D’après ces projections, le commerce total de l’Afrique progresserait en moyenne de 3,5% par an d’ici 2033, un rythme supérieur à celui de l’Union européenne, attendu autour de 2%. Cette dynamique traduit un rééquilibrage progressif des échanges mondiaux en faveur des marchés émergents. Toutefois, cette croissance ne sera pas uniforme. Le rapport souligne une reconfiguration géographique des flux, avec un élargissement marqué du corridor Afrique–Chine, dont la valeur devrait augmenter de 173 milliards de dollars à horizon 2033, contre une progression estimée à 100 milliards avec l’Union européenne. Les échanges avec l’Inde, l’ASEAN et les États-Unis afficheraient également une trajectoire haussière, mais plus modérée. Pour le Maroc, cette évolution renforce l’enjeu de diversification commerciale, sans remettre en cause un ancrage européen historiquement central pour son appareil productif.

Sur le plan économique, le Royaume bénéficie d’atouts tangibles. D’après BCG, les plateformes industrielles et logistiques marocaines constituent un socle opérationnel rare à l’échelle du continent. Le complexe portuaire de Tanger Med, les écosystèmes exportateurs de l’automobile et de l’aéronautique, ainsi que la montée en gamme de l’agro-industrie et des énergies renouvelables, renforcent la capacité du pays à s’insérer dans des chaînes de valeur à plus forte valeur ajoutée. Cette configuration confère au Maroc un avantage comparatif, mais implique également une exposition accrue à la complexité réglementaire internationale.

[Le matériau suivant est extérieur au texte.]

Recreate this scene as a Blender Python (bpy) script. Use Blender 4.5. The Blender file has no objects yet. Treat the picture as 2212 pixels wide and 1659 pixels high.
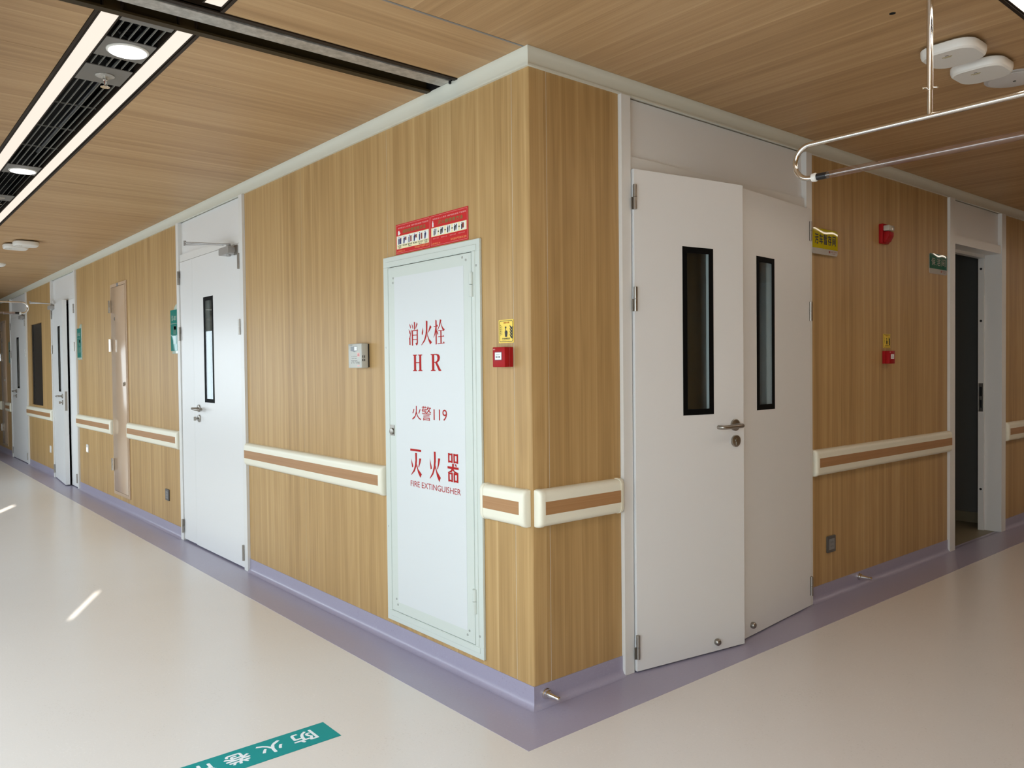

Le rapport insiste notamment sur l’impact économique des nouvelles normes climatiques. Des dispositifs tels que le mécanisme d’ajustement carbone aux frontières (CBAM) de l’Union européenne transforment la durabilité en variable économique déterminante. Pour les entreprises marocaines, fortement intégrées aux marchés européens, la conformité environnementale devient un facteur de compétitivité au même titre que les coûts de production, la productivité ou la qualité industrielle.

ZLECAf et compétitivité, les nouveaux déterminants de la valeur

BCG identifie par ailleurs la Zone de libre-échange continentale africaine (ZLECAf) comme un levier structurant pour les économies capables d’en exploiter le potentiel. Selon le cabinet, la ZLECAf pourrait accroître de 32% les exportations intra-africaines et contribuer à l’émergence d’un marché intégré estimé à 3.400 milliards de dollars. Pour le Maroc, l’enjeu économique ne se limite pas à l’expansion des échanges, mais réside également dans la capacité à jouer un rôle de plateforme régionale, facilitant l’intégration commerciale grâce à ses accords préférentiels, ses infrastructures et son expertise industrielle.

Le rapport souligne toutefois que la mise en œuvre de la ZLECAf demeure progressive et inégale, freinée par des barrières non tarifaires persistantes et des déficits logistiques. BCG rappelle à cet égard que l’Union européenne a nécessité plus de quatre décennies pour bâtir un marché unique pleinement fonctionnel, suggérant que les retombées économiques de la ZLECAf s’inscriront dans un horizon de long terme.

Du point de vue microéconomique, le rapport fait observer une montée en puissance de la prise en compte du risque géoéconomique dans les stratégies d’entreprise. Selon l’enquête, 82% des dirigeants africains estiment que les tensions géopolitiques influencent directement leurs décisions d’investissement et d’expansion, tandis que 63% demeurent confiants quant aux perspectives de croissance. Pour les entreprises marocaines, cette équation se traduit par un besoin accru d’anticipation réglementaire, de veille tarifaire et d’analyse des flux d’investissements, notamment en provenance d’Europe, de Chine et des pays du Golfe.

Ainsi, l’adaptation passe également par une coordination renforcée entre politiques publiques et stratégies privées. Le Maroc, engagé dans des trajectoires d’industrialisation verte, de développement de l’hydrogène et d’expansion des énergies renouvelables, dispose d’un cadre cohérent pour aligner compétitivité économique et exigences climatiques, tout en consolidant son attractivité pour les investissements productifs.